* [Exercise instructions]:
Print the lines beginning with the one that contains "Write part 3" and ending with the one that contains "t=thing('dark_bottle','dark bottle on", exactly, both included, and no other lines.

* [Data listing]:
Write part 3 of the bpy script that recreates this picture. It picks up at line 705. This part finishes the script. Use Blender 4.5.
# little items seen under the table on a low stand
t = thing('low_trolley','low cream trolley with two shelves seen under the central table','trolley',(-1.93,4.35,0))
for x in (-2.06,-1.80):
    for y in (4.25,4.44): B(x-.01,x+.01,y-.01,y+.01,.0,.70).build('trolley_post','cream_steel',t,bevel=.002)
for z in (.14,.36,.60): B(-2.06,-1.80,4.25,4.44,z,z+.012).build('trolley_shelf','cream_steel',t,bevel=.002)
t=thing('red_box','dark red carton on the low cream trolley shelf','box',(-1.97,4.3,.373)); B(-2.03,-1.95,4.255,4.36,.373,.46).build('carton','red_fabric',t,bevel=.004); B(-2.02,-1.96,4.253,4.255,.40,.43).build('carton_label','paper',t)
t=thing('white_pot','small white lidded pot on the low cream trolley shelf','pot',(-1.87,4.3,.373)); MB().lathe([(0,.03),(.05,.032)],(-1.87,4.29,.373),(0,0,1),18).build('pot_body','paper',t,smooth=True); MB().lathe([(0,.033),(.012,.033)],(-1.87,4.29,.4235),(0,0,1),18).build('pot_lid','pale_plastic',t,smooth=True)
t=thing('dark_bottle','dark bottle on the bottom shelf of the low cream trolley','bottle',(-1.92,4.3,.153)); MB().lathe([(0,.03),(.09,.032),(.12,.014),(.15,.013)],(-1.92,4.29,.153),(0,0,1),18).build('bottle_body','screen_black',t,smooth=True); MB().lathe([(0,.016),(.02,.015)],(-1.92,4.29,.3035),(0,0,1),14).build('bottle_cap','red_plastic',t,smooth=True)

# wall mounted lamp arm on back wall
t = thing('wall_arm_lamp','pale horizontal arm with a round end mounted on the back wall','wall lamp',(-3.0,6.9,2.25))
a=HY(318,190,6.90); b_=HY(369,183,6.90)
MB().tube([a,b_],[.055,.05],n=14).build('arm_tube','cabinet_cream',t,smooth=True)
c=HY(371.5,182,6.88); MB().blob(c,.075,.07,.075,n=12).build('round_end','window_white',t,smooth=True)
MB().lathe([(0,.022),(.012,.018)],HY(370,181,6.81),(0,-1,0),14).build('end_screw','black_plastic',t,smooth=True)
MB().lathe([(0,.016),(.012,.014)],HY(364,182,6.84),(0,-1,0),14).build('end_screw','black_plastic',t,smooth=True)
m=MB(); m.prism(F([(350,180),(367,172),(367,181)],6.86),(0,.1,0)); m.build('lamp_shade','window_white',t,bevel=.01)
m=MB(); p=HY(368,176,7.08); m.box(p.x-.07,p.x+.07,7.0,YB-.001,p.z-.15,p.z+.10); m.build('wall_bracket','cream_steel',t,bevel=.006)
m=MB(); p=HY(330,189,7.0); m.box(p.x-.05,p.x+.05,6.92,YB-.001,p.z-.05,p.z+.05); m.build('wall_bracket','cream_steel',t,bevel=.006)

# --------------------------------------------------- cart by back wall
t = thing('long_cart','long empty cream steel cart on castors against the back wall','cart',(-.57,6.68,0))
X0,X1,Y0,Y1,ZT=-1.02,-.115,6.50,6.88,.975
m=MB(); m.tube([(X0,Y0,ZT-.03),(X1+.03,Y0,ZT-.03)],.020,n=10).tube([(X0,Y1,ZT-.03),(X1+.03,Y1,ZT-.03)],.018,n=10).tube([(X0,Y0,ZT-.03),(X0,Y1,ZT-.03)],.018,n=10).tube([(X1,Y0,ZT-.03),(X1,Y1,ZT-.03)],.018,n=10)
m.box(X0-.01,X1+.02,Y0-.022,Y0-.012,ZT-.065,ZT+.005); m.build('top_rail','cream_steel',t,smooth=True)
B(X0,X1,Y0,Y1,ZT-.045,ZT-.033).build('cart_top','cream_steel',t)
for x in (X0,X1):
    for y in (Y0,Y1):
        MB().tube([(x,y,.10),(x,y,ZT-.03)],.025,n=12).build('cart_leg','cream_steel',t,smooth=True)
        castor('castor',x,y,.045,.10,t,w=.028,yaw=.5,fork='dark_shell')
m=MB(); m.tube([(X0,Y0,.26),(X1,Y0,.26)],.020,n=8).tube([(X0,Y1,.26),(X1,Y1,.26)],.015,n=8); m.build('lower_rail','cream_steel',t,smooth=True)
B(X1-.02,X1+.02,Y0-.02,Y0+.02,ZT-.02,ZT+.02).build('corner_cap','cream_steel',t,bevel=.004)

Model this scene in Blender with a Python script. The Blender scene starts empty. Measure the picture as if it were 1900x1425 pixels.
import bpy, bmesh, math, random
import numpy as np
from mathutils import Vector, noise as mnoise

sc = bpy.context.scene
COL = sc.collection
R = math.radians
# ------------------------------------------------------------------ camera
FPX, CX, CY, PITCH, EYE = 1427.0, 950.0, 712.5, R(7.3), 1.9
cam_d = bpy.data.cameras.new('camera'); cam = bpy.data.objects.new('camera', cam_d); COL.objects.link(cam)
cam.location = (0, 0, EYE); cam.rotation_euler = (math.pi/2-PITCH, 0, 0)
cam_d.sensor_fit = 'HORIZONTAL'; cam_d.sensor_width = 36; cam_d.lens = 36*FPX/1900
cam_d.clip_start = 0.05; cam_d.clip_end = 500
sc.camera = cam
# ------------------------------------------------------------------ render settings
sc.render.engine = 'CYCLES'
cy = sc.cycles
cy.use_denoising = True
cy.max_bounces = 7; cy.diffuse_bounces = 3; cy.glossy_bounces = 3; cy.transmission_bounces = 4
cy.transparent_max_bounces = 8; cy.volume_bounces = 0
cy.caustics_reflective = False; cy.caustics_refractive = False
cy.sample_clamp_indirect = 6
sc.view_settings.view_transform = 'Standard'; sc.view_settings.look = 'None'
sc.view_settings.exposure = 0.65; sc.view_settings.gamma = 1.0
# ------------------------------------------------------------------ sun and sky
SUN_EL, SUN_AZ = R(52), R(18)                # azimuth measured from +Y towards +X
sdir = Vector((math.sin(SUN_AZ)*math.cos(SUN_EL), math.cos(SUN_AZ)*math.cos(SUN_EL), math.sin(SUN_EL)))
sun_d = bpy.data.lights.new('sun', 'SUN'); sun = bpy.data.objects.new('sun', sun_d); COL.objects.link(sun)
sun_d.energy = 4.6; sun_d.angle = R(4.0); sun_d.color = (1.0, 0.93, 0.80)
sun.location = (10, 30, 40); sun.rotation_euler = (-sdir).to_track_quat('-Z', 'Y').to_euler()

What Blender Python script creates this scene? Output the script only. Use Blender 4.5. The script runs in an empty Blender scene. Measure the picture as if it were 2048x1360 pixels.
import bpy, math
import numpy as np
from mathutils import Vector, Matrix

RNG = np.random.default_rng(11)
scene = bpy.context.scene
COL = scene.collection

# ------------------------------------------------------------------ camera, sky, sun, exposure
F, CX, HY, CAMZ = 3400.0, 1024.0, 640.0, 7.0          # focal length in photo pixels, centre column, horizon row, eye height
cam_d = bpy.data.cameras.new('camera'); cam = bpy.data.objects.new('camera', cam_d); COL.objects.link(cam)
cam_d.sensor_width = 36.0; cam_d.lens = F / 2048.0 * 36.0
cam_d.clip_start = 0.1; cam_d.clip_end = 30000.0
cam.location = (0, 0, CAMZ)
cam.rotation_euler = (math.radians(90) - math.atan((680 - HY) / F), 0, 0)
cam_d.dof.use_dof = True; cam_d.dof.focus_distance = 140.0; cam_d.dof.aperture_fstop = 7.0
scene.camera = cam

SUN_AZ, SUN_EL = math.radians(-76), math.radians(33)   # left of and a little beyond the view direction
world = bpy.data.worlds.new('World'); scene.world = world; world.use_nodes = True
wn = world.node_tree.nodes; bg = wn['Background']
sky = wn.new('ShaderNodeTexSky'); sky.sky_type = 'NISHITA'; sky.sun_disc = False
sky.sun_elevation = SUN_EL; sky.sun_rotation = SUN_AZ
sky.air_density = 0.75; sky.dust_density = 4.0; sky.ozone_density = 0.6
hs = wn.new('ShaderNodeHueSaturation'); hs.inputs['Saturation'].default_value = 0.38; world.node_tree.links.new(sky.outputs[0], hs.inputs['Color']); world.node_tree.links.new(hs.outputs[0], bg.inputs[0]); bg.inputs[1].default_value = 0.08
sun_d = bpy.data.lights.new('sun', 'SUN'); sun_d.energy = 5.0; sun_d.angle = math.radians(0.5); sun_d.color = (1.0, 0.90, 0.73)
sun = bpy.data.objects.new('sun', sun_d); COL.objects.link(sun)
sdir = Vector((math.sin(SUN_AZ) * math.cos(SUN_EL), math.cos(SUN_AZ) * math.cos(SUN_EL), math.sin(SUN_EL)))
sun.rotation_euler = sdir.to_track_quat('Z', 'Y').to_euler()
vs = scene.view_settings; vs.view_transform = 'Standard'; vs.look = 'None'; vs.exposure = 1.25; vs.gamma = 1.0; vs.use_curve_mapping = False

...

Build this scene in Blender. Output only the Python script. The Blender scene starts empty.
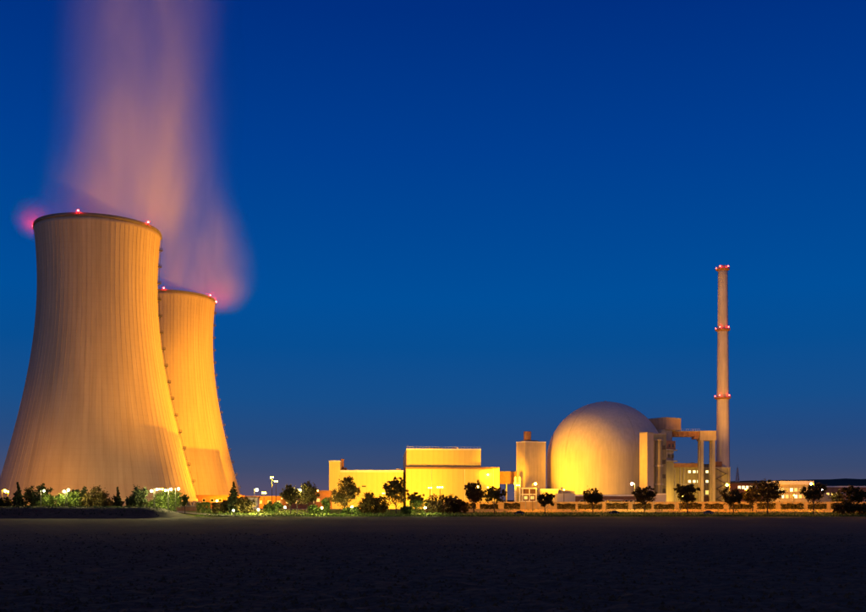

--

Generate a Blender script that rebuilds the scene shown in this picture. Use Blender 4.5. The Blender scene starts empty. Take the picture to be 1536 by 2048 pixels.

* [The reply]:
Write part 3 of the bpy script that recreates this picture. It picks up at line 705. This part finishes the script. Use Blender 4.5.
# little items seen under the table on a low stand
t = thing('low_trolley','low cream trolley with two shelves seen under the central table','trolley',(-1.93,4.35,0))
for x in (-2.06,-1.80):
    for y in (4.25,4.44): B(x-.01,x+.01,y-.01,y+.01,.0,.70).build('trolley_post','cream_steel',t,bevel=.002)
for z in (.14,.36,.60): B(-2.06,-1.80,4.25,4.44,z,z+.012).build('trolley_shelf','cream_steel',t,bevel=.002)
t=thing('red_box','dark red carton on the low cream trolley shelf','box',(-1.97,4.3,.373)); B(-2.03,-1.95,4.255,4.36,.373,.46).build('carton','red_fabric',t,bevel=.004); B(-2.02,-1.96,4.253,4.255,.40,.43).build('carton_label','paper',t)
t=thing('white_pot','small white lidded pot on the low cream trolley shelf','pot',(-1.87,4.3,.373)); MB().lathe([(0,.03),(.05,.032)],(-1.87,4.29,.373),(0,0,1),18).build('pot_body','paper',t,smooth=True); MB().lathe([(0,.033),(.012,.033)],(-1.87,4.29,.4235),(0,0,1),18).build('pot_lid','pale_plastic',t,smooth=True)
t=thing('dark_bottle','dark bottle on the bottom shelf of the low cream trolley','bottle',(-1.92,4.3,.153)); MB().lathe([(0,.03),(.09,.032),(.12,.014),(.15,.013)],(-1.92,4.29,.153),(0,0,1),18).build('bottle_body','screen_black',t,smooth=True); MB().lathe([(0,.016),(.02,.015)],(-1.92,4.29,.3035),(0,0,1),14).build('bottle_cap','red_plastic',t,smooth=True)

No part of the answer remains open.